O Álvaro
de Pessoa
Poesia de Álvaro de Campos, de Fernando Pessoa.
Companhia das Letras, 600 páginas. R$ 43
Fernando Antônio Nogueira Pessoa nasceu em Lisboa, a 13 de
junho de 1888. No decorrer da vida, escolheu empregos de
meio período, com renda módica. Dedicava a outra metade do
seu tempo à poesia, atividade em que se tornou conhecido
como Fernando Pessoa — ou melhor, Fernando Pessoa Ele
Mesmo. O estranho acréscimo no sobrenome se justificava
porque Pessoa, alternando-se entre os cafés lisboetas e o
isolamento radical, esmerou-se em criar não apenas alguns
dos melhores poemas da literatura ocidental, como alguns dos
melhores poetas dessa mesma literatura.
A tendência para ser outro, para outrar-se, como dizia, fez
de Fernando Pessoa criador e administrador de “eus” —-
foram mais de 70 ao longo de vida não muito longa (morreu
em 1935). Se na literatura são comuns pseudônimos, seu
caso é único, porque criou heterônimos:
poetas-personagens, com estilos próprios, portadores de
biografias distintas.
Álvaro de Campos foi o seu heterônimo mais escandaloso e
febril. Influenciado pelo futurismo italiano, o engenheiro
Campos cantava o fascínio moderno pelas máquinas e pela ciência,
mas sem deixar de associar esse fascínio à dimensão trágica
da existência humana: “O binômio de Newton é tão belo
como a Vênus de Milo. O que há é pouca gente para dar por
isso”. A edição brasileira de “Poesia de Álvaro de
Campos” reúne a produção completa deste poeta que, não
tendo existido, no entanto “viveu” tão intensamente —
porque, como diz um dos seus versos, “a recompensa de não
existir é estar sempre presente”.
O volume, organizado por Teresa Rita Lopes, segue as indicações
do próprio Fernando Pessoa, que havia previsto um livro
apenas com os poemas de Álvaro de Campos. Teresa lembra que
a 1 edição da obra completa de Pessoa surgiu em 1944, nove
anos após a morte do poeta, através da editora portuguesa
Ática, organizada por João Gaspar Simões e Luís de
Montalvor. Em 1960, a editora Aguilar, do Brasil, lançou
nova obra, supostamente mais completa, coordenada por Maria
Aliete Galhoz. As edições posteriores repetiriam, até
1990, ou a Ática ou a Aguilar. A partir dessa data
descobrem-se novos fundos falsos na arca de Fernando Pessoa,
provocando diversas edições críticas, no Brasil e em
Portugal, que divergem entre si em determinados poemas ou
versos, acréscimos ou correções. Teresa Lopes critica
explicitamente uma dessas edições críticas, a de Cleonice
Berardinelli, por “mestre-escolarmente” procurar
“corrigir” o que seriam falhas do poeta, além de
algumas omissões e adulterações de versos.

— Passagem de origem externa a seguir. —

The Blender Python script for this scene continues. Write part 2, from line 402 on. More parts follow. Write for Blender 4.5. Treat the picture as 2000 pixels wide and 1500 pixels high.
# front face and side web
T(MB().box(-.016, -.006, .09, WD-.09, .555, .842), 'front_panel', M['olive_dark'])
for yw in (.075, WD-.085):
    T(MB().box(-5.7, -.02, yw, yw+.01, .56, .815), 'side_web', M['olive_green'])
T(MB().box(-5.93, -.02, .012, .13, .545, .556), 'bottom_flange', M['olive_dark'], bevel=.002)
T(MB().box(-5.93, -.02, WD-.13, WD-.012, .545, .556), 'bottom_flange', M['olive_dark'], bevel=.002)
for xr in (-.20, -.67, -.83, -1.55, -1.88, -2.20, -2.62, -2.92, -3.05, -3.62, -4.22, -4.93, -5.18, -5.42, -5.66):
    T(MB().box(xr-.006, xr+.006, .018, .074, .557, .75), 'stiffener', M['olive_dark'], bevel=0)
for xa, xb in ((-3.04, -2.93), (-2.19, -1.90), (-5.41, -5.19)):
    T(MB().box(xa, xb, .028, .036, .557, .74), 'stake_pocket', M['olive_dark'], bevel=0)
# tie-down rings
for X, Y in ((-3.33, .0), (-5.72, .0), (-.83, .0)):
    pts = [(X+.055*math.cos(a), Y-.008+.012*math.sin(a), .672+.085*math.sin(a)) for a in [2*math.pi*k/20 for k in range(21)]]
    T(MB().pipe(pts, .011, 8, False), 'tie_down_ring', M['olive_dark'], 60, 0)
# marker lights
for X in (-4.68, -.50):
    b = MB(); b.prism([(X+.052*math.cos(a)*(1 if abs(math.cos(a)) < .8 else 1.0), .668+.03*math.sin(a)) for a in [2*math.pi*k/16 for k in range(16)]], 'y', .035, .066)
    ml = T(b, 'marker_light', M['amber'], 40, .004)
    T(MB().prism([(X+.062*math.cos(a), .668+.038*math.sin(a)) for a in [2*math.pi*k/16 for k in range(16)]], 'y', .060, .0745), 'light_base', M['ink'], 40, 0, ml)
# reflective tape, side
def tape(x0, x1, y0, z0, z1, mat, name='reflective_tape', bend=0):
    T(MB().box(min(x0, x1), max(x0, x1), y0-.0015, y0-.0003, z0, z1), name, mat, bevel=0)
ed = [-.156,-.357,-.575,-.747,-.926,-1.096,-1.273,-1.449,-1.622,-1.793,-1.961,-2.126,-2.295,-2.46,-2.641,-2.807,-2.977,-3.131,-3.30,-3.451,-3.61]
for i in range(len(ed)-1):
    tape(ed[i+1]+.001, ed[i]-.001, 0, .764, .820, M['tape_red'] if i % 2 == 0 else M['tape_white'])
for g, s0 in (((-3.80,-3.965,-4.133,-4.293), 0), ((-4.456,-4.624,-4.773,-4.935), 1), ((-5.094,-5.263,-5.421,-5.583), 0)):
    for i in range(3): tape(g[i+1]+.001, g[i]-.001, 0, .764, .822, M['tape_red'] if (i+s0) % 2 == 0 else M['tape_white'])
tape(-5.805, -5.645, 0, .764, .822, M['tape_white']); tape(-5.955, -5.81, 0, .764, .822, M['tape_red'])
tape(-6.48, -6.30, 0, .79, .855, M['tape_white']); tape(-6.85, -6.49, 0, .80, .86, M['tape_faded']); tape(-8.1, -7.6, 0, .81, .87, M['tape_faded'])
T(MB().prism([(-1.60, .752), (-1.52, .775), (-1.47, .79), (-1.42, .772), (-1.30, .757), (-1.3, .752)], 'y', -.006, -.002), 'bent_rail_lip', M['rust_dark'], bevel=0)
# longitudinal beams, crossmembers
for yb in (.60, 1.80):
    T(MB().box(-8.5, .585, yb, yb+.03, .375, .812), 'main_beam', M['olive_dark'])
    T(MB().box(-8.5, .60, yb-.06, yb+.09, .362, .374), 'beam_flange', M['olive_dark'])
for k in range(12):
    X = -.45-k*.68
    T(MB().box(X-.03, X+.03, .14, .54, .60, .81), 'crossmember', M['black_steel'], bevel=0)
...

Mas esse debate entre filólogos pouco interessa ao leitor
como o somos, embora nos beneficiemos não pouco do inestimável
trabalho tanto de Cleonice quanto de Teresa. Resta-nos, na
verdade, a oportunidade imperdível de redescobrir a febre
poética de Álvaro de Campos. Bernardo Soares, o heterônimo
romancista, no parágrafo 117 do “Livro do desassossego”
já determinara que “toda a literatura consiste num esforço
para tornar a vida real”. Todos deveriam saber que a vida
é que é absolutamente irreal: “Os campos, as cidades, as
idéias, são coisas absolutamente fictícias, filhas da
nossa complexa sensação de nós mesmos”.